For ever let this great principle be rooted in our minds,—the only worthy communicant is the man who is experimentally acquainted with repentance toward God, faith toward our Lord Jesus Christ, and practical love toward others. Are you that man? Then you may draw near to the table, and take the sacrament to your comfort. Lower than this I dare not pitch my standard of a communicant. I will never help to crowd a communion rail with careless, ignorant, self-righteous attendants.—Higher than this I will not pitch my standard. I will never tell any one to keep away till he is perfect, and to wait till his heart is as unruffled as an angel's. I will not do so, because I believe that neither my Master nor His Apostles would have done so. Show me a man that really feels his sins, really leans on Christ, really struggles to be holy, and I will bid him welcome in my Master's name. He may feel weak, erring, empty, feeble, doubting, wretched, and poor. What matter? St. Paul, I believe, would have received him as a right communicant, and I will do likewise.

III. In the third place, let us consider what benefit communicants may expect to get by going to the Table and attending the Lord's Supper. This is a point of grave importance, and one on which vast mistakes abound. On no point, perhaps, connected with this ordinance, are the views of Christians so vague and misty and undefined.

One common idea among men is that "taking the sacrament must do them good." Why, they cannot explain. What good, they cannot exactly say. But they have a loose general notion that it is the right thing to be a communicant, and that somehow or other it is of service to their souls! This is of course nothing better than ignorance. It is unreasonable to suppose that such communicants can please Christ, or receive any real benefit from what they do. If there is any principle clearly laid down in the Bible about any act of religious worship, it is this,—that it must be intelligent. The worshipper must at least understand something about what he is doing. Mere bodily worship, unaccompanied by mind or heart, is utterly worthless. The man who walks up to a communion rail, and eats the bread and drinks the wine, as a mere matter of form, because his minister tells him, without any clear idea of what it all means, derives no benefit. He might just as well stay at home!
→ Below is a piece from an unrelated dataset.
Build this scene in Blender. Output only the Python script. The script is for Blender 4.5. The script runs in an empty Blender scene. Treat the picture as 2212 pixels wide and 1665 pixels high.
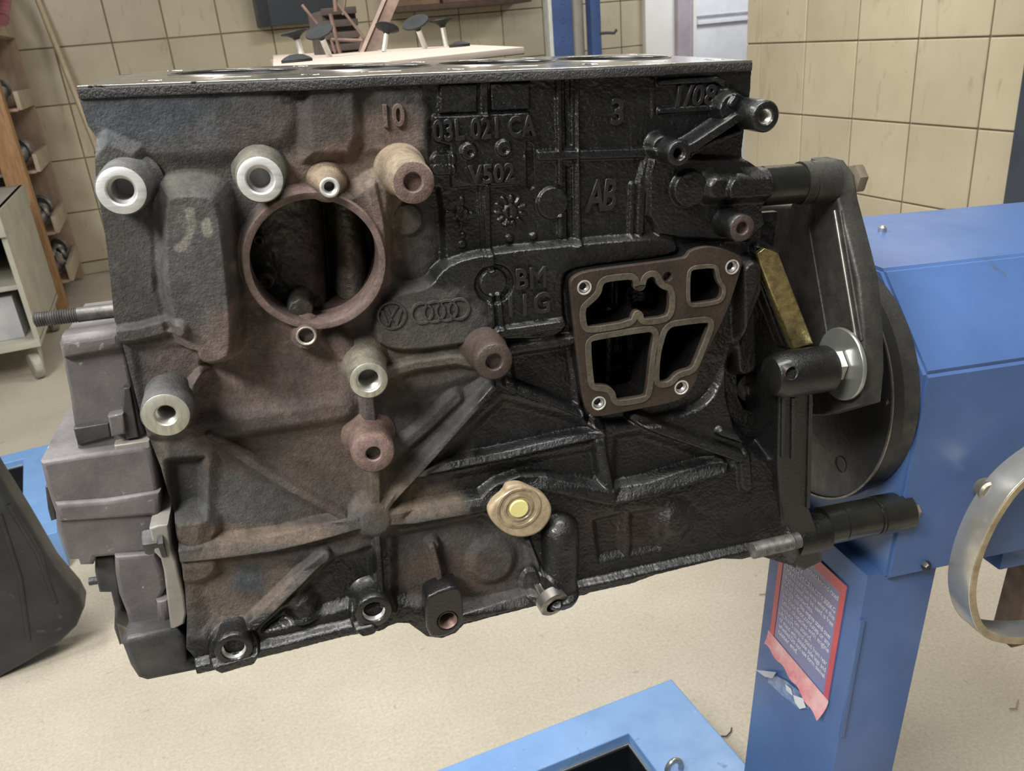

Another common idea among men is that, "taking the sacrament will help them to heaven, and take away their sins." To this delusive idea you may trace up the habit in some parishes of going to the sacrament once a year, in order, as an old farmer once said, "to wipe off the year's sins." To this idea again, you may trace the too common practice of sending for a minister in time of sickness, in order to receive the sacrament before death. Alas, how many take comfort about their relatives, after they have lived a most ungodly life, for no better reason than this,—that they took the sacrament when they were dying! Whether they repented and believed and had new hearts, they neither seem to know or care. All they know is that "they took the sacrament before they died." My heart sinks within me when I hear people resting on such evidence as this.

Ideas like these are mournful proofs of the ignorance that fills the minds of men about the Lord's Supper. They are ideas for which there is not the slightest warrant either in Scripture or the Prayer-book. The sooner they are cast aside and given up, the better for the Church and the world.

Let us settle it firmly in our minds that the Lord's Supper was not given to be a means either of justification or of conversion. It was never meant to give grace where there is no grace already, or to provide pardon when pardon is not already enjoyed. It cannot possibly supply the absence of repentance to God, and faith toward the Lord Jesus Christ. It is an ordinance for the penitent, not for the impenitent,—for the believing, not for the unbelieving,—for the converted, not for the unconverted. The unconverted man, who fancies that he can find a short-cut road to heaven by taking the sacrament, without treading the well-worn steps of repentance and faith, will find to his cost one day, that he is totally deceived. The Lord's Supper was meant to increase and help the grace that a man has, but not to impart the grace that he has not. It was certainly never intended to make our peace with God, to justify, or to convert.